Picasso, la fin du début

Publié le 7 Juin 2023



Pablo Picasso mourait le 8 mars 1973, laissant derrière lui une œuvre monumentale que se partageront ses enfants, ses petits-enfants et l’Etat Français. Grâce à la dation réalisée par les héritiers du peintre espagnol, sont nés notamment le Musée Picasso à Paris, le Musée Picasso à Antibes et la Fondation Picasso à Barcelone. Pour célébrer le cinquantième anniversaire de cette disparition, le Musée Picasso d’Antibes a choisi de revenir sur les dernières années de vie de l’artiste, de 1969 à 1972. Pour ce faire, 40 œuvres ont été sélectionnées et prêtées par le Musée National Picasso et des collectionneurs privés.

Cette exposition fait ainsi écho aux deux dernières expositions présentées au Palais des Papes en 1970 puis en 1973. A cette époque, le maître a lui-même choisi les œuvres qu’il souhaitait montrer, sans réel fil conducteur. Il s’agissait plutôt d’une ballade dans ses dernières créations : des grands formats aux cadrages rapprochés. Mais ces expositions ont été mal reçues par le public : au-delà du grand nombre présenté, près de 200, les peintures étaient accrochées trop près les unes des autres, et pour beaucoup ont été considérées comme crues et brutales.

Les années 70 sont marquées par les nouvelles recherches que sont les happenings, l’art conceptuel, le minimalisme. La mort en 1954 de Matisse fait dire à Picasso qu’il est le dernier représentant des grands peintres. Il craint que l’académisme disparaisse, lui qui est un grand dessinateur. De plus, il est profondément marqué par son opération de l’estomac. Elle date de 1965 mais la convalescence fut longue et douloureuse, et surtout, celui qui s’appelait le Minotaure, ce personnage fort, très sexualisé, a perdu sa libido. Il se sent diminué et il retranscrit dans ces œuvres cette perte. Les peintures sont brutales et pour certaines, très érotiques. Le phallus, symbole même de ce qu’il était, est régulièrement présent comme dans la toile intitulée Dimanche. Autre aspect important, Picasso commence à dater ses peintures, comme si l’urgence de créer passe aussi par la marque du temps à imprimer sur la toile.

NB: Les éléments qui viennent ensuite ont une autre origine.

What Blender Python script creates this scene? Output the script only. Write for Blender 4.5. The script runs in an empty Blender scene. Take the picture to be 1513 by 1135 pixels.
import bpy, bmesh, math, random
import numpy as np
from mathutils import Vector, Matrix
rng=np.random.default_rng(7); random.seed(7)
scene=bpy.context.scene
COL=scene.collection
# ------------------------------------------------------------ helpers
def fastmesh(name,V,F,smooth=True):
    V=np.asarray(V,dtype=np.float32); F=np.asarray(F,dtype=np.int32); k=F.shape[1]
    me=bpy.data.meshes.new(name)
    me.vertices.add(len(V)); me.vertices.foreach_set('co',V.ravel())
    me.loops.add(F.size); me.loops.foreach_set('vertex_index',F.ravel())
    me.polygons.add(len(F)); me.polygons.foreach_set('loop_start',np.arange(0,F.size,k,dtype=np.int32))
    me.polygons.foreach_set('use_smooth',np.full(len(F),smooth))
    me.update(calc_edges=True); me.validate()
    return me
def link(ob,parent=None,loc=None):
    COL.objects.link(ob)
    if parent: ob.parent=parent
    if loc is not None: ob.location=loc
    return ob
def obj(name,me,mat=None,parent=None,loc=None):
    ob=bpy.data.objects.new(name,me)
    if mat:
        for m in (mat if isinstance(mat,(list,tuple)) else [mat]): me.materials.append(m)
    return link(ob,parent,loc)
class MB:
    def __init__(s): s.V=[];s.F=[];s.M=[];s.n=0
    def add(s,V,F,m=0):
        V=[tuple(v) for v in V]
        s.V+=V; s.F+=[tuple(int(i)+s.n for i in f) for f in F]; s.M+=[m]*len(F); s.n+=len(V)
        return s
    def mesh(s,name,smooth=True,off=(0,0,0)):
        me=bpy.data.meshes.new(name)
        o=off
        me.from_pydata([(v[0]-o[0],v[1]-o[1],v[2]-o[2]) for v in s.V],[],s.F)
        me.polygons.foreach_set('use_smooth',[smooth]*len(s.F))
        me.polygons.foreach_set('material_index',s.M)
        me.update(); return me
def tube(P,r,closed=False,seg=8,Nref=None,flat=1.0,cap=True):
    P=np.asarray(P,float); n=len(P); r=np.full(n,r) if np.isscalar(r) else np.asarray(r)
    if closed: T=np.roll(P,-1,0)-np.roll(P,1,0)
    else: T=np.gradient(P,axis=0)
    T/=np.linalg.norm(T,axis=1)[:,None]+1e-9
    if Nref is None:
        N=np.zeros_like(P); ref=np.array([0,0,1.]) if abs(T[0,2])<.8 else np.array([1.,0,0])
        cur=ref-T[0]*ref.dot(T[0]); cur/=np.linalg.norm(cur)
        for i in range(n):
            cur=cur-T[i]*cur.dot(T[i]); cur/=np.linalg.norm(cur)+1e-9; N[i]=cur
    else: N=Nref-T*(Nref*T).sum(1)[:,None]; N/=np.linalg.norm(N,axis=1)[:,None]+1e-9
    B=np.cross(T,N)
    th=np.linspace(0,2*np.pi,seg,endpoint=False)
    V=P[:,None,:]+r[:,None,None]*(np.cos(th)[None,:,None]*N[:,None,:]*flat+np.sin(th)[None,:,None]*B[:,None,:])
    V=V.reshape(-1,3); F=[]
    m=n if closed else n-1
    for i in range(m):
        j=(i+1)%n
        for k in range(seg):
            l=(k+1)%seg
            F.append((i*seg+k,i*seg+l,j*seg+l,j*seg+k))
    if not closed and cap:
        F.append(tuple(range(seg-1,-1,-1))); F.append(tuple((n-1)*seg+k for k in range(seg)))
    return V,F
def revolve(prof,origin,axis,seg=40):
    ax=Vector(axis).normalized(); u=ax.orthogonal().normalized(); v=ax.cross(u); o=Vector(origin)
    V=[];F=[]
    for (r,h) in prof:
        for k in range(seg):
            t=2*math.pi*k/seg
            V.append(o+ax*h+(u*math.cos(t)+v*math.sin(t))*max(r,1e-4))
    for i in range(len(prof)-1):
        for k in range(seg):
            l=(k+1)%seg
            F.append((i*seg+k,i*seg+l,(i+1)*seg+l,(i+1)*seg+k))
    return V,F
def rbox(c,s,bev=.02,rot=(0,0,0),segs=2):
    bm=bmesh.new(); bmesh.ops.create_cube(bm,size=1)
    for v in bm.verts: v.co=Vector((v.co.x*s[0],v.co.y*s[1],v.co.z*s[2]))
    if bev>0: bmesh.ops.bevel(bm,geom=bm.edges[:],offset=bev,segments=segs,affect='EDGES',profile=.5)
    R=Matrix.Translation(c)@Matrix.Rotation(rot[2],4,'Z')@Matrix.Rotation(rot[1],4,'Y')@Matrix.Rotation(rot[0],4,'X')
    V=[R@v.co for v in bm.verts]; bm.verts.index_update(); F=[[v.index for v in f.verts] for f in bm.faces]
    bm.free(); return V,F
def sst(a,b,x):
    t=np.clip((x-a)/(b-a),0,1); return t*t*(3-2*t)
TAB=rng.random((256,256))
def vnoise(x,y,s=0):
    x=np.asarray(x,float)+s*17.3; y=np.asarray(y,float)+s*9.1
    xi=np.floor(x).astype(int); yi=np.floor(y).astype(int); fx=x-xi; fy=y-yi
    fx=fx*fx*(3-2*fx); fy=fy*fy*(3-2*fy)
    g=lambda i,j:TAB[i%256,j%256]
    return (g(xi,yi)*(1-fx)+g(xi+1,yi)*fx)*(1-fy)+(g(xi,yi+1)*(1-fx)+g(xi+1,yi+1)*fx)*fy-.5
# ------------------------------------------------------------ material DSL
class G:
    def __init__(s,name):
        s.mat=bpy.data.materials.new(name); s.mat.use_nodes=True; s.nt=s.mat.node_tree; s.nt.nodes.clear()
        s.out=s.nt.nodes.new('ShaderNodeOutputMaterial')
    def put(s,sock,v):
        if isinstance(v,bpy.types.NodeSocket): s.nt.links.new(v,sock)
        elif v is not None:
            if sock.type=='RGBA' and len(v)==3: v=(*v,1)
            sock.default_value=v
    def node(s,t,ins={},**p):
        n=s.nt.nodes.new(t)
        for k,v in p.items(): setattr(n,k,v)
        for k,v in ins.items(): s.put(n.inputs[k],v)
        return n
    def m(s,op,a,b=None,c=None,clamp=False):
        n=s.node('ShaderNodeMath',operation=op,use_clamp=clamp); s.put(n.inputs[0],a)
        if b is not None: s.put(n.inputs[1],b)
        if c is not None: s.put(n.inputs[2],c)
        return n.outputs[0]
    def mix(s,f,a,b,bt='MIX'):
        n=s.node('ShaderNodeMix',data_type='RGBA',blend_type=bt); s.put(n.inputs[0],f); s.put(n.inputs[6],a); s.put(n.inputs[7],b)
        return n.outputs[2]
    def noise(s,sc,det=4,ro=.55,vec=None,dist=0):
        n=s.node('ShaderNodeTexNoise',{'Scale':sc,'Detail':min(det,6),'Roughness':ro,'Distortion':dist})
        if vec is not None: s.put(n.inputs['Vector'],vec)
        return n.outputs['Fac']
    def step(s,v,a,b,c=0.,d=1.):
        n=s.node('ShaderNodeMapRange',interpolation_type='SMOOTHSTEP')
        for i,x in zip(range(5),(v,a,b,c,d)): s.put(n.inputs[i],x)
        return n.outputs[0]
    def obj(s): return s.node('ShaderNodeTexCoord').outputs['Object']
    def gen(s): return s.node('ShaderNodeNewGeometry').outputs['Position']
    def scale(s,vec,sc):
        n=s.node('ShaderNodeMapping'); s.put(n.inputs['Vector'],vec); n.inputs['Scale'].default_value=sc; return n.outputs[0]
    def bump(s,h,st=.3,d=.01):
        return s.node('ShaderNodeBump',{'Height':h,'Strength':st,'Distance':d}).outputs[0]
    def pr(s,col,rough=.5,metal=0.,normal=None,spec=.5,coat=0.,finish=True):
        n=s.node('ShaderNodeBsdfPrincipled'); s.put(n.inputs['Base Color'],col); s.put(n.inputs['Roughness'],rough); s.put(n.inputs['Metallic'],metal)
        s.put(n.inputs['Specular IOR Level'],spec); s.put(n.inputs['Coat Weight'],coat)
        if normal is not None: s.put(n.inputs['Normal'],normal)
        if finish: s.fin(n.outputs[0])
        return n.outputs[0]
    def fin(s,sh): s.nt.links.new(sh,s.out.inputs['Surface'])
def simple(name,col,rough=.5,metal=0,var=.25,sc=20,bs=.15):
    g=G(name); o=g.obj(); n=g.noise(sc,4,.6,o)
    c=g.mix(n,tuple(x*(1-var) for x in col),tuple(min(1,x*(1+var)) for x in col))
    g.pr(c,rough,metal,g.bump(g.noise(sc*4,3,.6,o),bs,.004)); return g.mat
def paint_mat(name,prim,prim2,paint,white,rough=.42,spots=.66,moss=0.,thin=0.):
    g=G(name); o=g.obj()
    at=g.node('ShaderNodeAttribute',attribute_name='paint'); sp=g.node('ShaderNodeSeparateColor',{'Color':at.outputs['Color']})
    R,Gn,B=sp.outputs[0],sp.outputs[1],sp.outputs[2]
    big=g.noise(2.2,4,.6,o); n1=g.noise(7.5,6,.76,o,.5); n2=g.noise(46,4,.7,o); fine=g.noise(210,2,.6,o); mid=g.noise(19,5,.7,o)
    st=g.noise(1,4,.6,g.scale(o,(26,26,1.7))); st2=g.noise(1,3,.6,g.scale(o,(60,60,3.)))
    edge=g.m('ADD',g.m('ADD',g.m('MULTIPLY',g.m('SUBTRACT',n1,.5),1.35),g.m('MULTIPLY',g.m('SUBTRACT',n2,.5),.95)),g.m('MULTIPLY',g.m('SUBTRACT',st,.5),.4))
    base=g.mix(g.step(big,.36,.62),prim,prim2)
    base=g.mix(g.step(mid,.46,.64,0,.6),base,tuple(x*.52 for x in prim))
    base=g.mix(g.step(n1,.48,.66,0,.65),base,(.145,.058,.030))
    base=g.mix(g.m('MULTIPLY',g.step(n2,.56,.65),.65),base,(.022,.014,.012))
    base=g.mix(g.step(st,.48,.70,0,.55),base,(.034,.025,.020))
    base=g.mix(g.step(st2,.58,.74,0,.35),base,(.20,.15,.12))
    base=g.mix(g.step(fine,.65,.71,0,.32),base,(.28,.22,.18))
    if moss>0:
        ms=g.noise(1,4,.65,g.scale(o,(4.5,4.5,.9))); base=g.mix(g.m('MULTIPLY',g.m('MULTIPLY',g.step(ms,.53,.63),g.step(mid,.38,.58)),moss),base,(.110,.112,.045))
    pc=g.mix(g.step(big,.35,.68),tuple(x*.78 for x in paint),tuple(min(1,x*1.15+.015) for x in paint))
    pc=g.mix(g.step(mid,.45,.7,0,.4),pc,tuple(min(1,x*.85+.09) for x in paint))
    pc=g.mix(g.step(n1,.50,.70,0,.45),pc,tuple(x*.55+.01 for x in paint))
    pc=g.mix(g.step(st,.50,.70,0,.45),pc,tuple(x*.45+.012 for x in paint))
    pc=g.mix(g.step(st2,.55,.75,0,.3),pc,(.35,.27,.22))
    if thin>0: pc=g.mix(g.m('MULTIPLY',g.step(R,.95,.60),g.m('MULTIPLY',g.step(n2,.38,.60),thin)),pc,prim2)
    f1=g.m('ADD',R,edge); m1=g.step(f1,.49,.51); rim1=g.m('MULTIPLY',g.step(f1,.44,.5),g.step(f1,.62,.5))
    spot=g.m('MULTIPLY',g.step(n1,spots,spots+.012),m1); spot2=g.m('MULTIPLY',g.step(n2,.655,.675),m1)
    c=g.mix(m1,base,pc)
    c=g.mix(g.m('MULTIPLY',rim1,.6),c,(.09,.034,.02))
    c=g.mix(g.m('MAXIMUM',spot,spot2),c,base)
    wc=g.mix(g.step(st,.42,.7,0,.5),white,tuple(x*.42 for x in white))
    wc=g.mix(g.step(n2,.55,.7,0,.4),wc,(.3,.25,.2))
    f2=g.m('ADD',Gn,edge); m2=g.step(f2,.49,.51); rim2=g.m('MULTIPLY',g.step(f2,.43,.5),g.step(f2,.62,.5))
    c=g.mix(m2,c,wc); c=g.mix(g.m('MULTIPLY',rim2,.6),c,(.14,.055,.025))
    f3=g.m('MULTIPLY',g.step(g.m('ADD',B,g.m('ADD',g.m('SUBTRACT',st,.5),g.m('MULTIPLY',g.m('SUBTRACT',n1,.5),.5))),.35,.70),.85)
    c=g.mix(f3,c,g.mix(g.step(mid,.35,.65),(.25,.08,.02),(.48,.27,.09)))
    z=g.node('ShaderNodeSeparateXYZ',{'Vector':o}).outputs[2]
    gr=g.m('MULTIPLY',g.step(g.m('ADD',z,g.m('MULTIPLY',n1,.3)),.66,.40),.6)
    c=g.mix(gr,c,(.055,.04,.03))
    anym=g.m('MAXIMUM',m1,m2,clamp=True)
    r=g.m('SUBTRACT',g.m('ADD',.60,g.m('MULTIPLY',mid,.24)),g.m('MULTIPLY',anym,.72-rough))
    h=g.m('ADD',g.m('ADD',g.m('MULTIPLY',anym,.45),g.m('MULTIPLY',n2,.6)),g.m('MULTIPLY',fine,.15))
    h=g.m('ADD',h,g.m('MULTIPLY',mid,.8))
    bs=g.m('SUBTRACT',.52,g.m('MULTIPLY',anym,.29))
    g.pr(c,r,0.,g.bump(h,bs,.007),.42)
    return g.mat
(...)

L’influence espagnole est visible dans de nombreuses œuvres : les couleurs sont chaudes, vives, de vrais camaïeux de rouge et des traits jaunes symbolisant le drapeau espagnol. Et les sujets sont, dans la première salle, liés à des personnages forts, virils comme le Mousquetaire, épée, costume militaire et feutre sur la tête. Et l’on retrouve dans ces dernières œuvres tout ce qui caractérise Picasso : la composition, la lumière, la ligne, la deuxième dimension, et la maîtrise de la couleur.

La tradition étant importante, Picasso l’inclut dans plusieurs œuvres, notamment la Femme à l’oreiller. Ce nu déconstruit est à voir de loin afin de mieux percevoir la position inspirée du Bain Turc signé Ingres. Le classicisme reste vital pour l’artiste, et pourtant il montre également qu’il est capable de mélanger toutes les techniques : tachisme, amas de peinture, lavis. Il ose tout, il fait « sauter » les dernières barrières, mais évoque aussi ce qu’il a apporté à la peinture, la deuxième dimension. Un portrait est représenté de profil et de face, comme dans le Baiser datant de 1969 : Picasso est représenté de face, Jacqueline de profil, en totale soumission à son époux.

Et l’on termine par une salle de portraits où tout ce qu’il a peint, dessiné, interprété, réinterprété, est présent : la couleur, les deux dimensions, l’Espagne, la littérature. Tout ce qu’est Picasso.